During his nearly three-hour appearance on “The Joe Rogan Experience” — which generated more than 350,000 views within 30 minutes of it going live — Trump repeatedly referred to the role of the presidency as a dangerous position, suggesting that pundits and officials don’t want to talk about the attempts on his life.
“I do things that don’t necessarily make me so popular. I just do what’s right,” the 78-year-old Republican presidential nominee said.
“I understand what I’m doing. You make yourself a target, and it’s a very dangerous business.

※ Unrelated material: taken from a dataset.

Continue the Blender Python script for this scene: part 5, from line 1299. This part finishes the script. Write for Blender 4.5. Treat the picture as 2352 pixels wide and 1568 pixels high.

I never thought of that when I did it.”
Trump’s stump speech in Butler, Pa., on July 13 turned into a bloodbath that stunned the world.
Gunman Thomas Matthew Crooks, 20, opened fire on a rooftop 130 yards from where the former president was speaking, nicking him in the ear and causing pandemonium before he was killed by a Secret Service sniper.
The attack left a 50-year-old retired fire chief in the audience dead and two others severely injured.
Secret Service Director Kimberly Cheatle resigned soon after facing bipartisan outrage over agency failures.
Rogan, 57, suggested the assassination attempts wouldn’t have happened if the media — and Democrats such as his rival Vice President Kamala Harris and twice-failed presidential candidate Hillary Clinton — didn’t conflate Trump with Adolf Hitler.
“They love to take things out of context and distort them,” Rogan said.
Trump recorded the discussion at the comedian’s studios in Austin, Texas, just hours before it went live on “The Joe Rogan Experience” YouTube channel.
The interview — which is about two hours and 58 minutes long — reached just over 800,000 views an hour after it was published.
Trump began the chat by discussing his “two different lives” — referring to his time as a businessman and host of “The Apprentice” reality TV show before his subsequent foray into politics in 2015.
“I had a very wonderful life but I wanted to do this,” the GOP nominee said, explaining how producers wanted to extend his contract on the “hot show” to stay on primetime TV.
“Somehow they put me in a poll, and I blew everybody away.”
“The Joe Rogan Experience” has an estimated 14.5 million followers on Spotify, Bloomberg News reported this year.
His audience is believed to be overwhelmingly male.
Trump has appeared on many podcasts in the home stretch of the campaign and co-hosted a streaming conversation with X owner Elon Musk in August that the billionaire leader of Tesla and SpaceX said reached 1 billion viewers.
The ex-president and Harris, are neck and neck in most swing-state polling.